_PROBLEM TO SOLVE_:
Present every line in which the string "More" appears.

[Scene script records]
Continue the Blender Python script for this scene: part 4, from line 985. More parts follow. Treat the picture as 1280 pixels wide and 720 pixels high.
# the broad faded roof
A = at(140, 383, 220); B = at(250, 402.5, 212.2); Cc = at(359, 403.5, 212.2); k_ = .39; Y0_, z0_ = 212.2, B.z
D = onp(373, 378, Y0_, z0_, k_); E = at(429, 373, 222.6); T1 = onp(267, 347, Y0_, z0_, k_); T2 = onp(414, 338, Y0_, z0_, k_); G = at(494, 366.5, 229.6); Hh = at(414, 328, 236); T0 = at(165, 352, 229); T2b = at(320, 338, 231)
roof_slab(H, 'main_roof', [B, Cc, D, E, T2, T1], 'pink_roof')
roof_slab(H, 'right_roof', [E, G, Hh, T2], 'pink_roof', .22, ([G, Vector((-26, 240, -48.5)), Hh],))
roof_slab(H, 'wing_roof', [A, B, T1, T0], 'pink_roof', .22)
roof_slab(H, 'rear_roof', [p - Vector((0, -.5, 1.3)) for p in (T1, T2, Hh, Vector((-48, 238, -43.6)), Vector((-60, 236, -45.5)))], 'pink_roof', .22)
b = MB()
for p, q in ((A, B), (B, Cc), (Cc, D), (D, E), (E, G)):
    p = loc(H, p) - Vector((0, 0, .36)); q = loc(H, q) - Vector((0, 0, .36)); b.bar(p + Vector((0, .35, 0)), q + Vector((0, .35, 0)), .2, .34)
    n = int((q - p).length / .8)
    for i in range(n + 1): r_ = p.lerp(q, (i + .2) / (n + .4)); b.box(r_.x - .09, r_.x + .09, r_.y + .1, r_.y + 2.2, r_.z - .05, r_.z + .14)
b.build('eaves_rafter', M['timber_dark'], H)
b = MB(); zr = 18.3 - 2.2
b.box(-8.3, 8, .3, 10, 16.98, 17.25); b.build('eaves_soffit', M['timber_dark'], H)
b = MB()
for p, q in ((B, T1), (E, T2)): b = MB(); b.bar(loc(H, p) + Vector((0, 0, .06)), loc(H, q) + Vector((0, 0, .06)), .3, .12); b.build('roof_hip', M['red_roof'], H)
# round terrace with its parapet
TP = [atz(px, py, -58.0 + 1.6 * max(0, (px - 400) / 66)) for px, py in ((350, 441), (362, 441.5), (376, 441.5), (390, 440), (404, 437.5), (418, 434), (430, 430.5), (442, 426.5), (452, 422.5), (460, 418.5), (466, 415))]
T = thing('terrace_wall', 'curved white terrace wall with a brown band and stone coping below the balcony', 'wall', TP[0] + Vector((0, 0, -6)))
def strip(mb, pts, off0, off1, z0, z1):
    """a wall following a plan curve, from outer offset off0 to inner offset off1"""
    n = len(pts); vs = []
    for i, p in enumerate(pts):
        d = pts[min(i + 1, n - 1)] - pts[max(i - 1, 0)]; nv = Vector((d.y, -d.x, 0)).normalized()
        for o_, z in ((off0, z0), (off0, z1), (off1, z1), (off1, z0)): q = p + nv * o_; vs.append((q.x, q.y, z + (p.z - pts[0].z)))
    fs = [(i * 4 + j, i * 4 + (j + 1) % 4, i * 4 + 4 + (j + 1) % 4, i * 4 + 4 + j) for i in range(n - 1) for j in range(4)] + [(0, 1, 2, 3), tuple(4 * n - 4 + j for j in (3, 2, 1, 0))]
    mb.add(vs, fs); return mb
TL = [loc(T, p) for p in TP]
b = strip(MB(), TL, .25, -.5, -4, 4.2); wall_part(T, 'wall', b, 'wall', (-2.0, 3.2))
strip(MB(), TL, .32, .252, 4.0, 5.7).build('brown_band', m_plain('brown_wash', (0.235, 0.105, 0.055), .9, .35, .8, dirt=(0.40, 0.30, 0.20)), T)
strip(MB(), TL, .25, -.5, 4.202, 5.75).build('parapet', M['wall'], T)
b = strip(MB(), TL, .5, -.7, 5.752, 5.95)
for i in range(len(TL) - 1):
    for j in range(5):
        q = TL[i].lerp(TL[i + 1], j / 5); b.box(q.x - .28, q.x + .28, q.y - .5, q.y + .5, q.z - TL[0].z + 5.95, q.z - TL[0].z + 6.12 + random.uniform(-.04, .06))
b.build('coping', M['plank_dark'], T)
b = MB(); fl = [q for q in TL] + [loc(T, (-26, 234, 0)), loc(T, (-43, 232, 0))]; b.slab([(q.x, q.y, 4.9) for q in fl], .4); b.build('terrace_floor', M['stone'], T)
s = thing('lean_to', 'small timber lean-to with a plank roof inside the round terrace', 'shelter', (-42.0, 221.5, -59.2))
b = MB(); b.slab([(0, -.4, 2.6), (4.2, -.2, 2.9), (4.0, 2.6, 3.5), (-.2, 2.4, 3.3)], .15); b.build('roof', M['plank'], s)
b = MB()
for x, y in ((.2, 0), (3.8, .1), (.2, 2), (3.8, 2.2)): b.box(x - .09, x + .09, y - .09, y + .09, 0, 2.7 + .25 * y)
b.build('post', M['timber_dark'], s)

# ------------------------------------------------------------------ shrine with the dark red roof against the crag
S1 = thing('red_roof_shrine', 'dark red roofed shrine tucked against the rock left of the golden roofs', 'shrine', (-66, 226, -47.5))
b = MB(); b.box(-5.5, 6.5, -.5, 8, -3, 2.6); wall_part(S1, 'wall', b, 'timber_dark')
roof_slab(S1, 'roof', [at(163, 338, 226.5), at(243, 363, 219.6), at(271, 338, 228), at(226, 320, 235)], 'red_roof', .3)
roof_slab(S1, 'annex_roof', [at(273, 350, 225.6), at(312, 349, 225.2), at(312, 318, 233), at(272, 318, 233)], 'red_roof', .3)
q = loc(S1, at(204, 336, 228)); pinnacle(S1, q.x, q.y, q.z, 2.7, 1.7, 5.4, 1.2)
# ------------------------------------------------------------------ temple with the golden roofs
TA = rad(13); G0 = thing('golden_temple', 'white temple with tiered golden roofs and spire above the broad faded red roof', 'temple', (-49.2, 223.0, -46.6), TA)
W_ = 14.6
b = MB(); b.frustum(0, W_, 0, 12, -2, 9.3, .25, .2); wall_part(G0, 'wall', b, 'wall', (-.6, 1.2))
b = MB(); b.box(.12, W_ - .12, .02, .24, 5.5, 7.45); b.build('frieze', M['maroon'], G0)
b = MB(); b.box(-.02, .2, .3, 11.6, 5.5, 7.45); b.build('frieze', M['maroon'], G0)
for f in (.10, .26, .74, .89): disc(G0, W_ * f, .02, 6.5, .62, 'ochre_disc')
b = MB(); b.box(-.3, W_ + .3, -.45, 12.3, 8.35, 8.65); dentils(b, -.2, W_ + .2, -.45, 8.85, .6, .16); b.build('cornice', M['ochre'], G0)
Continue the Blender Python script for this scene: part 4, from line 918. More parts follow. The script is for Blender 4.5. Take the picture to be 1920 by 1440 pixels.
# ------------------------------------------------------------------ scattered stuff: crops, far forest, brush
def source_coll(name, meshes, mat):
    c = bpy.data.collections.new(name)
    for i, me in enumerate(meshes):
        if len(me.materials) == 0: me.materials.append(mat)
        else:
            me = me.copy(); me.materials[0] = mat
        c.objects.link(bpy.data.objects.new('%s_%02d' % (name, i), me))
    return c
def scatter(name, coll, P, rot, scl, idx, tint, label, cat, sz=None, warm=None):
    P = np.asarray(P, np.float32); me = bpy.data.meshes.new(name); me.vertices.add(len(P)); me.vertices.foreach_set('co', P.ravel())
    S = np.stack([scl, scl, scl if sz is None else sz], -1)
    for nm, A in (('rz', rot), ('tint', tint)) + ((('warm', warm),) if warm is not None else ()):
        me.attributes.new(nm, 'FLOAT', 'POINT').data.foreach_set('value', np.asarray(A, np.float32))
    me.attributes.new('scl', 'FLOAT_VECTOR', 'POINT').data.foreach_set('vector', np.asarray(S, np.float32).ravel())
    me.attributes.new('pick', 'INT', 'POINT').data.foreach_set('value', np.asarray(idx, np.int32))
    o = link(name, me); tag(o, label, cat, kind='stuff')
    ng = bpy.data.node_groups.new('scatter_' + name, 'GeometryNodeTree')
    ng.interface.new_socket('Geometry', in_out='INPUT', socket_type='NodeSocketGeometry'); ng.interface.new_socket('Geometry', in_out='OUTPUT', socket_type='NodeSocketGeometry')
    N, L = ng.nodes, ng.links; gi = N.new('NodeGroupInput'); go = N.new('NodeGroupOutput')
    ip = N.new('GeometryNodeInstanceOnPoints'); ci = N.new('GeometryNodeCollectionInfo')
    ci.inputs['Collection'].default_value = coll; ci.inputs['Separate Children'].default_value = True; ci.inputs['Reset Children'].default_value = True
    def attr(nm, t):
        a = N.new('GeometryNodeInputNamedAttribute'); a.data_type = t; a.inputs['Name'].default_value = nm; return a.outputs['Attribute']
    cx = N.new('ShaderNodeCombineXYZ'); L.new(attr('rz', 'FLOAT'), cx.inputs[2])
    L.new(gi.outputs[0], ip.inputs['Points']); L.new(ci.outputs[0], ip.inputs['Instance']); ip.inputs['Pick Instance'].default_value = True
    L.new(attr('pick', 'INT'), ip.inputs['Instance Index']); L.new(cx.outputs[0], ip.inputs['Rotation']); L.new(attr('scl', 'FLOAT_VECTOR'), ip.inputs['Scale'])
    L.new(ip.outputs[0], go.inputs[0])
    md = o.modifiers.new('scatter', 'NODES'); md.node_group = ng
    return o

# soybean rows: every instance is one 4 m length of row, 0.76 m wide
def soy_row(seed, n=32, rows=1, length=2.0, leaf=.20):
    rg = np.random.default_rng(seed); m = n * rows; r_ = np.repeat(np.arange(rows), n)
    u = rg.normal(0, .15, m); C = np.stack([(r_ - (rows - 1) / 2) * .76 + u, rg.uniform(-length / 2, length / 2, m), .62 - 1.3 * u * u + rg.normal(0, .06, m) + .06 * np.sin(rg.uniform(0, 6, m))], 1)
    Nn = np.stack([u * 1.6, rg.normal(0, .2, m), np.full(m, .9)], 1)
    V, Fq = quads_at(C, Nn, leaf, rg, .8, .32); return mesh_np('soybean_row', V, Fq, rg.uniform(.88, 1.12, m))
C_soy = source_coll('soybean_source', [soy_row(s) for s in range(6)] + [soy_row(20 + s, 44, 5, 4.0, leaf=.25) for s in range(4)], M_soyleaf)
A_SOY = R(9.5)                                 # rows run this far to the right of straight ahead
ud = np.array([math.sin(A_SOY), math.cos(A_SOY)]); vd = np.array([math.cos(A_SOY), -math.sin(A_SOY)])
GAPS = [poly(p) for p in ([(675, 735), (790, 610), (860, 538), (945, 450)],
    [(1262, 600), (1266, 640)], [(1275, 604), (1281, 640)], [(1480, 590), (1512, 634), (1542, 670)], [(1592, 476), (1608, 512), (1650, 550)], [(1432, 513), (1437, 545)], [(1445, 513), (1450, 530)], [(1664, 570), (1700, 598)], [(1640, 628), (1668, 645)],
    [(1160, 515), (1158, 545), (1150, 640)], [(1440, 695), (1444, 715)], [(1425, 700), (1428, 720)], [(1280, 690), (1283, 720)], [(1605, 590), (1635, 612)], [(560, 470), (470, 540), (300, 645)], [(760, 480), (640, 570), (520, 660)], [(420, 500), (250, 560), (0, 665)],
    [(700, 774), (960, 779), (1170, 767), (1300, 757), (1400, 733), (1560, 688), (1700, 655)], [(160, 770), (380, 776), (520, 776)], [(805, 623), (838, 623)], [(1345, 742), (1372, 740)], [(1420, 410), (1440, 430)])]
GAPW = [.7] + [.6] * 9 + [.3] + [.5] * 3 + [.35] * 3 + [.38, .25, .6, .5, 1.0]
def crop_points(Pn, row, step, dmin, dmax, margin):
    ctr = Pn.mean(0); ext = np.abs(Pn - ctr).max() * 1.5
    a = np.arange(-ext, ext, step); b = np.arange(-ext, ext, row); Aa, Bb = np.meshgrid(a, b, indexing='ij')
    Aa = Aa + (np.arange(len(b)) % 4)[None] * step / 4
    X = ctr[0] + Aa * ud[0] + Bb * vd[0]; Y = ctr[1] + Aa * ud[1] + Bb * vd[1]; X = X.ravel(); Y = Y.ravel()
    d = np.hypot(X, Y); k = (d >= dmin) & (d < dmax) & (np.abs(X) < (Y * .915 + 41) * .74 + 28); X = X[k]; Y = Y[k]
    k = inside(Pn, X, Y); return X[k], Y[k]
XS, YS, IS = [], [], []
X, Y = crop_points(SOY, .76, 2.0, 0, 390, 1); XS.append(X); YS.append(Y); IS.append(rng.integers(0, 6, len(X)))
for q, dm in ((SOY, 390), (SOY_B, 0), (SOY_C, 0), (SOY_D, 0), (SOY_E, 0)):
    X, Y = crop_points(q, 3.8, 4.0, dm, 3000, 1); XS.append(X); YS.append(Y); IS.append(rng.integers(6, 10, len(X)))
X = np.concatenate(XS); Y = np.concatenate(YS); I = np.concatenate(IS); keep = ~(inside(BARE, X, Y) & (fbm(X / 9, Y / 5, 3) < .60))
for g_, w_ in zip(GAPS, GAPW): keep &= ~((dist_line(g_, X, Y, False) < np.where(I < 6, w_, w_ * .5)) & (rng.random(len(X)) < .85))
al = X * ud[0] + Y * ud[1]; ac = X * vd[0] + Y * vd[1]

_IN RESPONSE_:
Continue the Blender Python script for this scene: part 4, from line 985. More parts follow. Treat the picture as 1280 pixels wide and 720 pixels high.
Continue the Blender Python script for this scene: part 4, from line 918. More parts follow. The script is for Blender 4.5. Take the picture to be 1920 by 1440 pixels.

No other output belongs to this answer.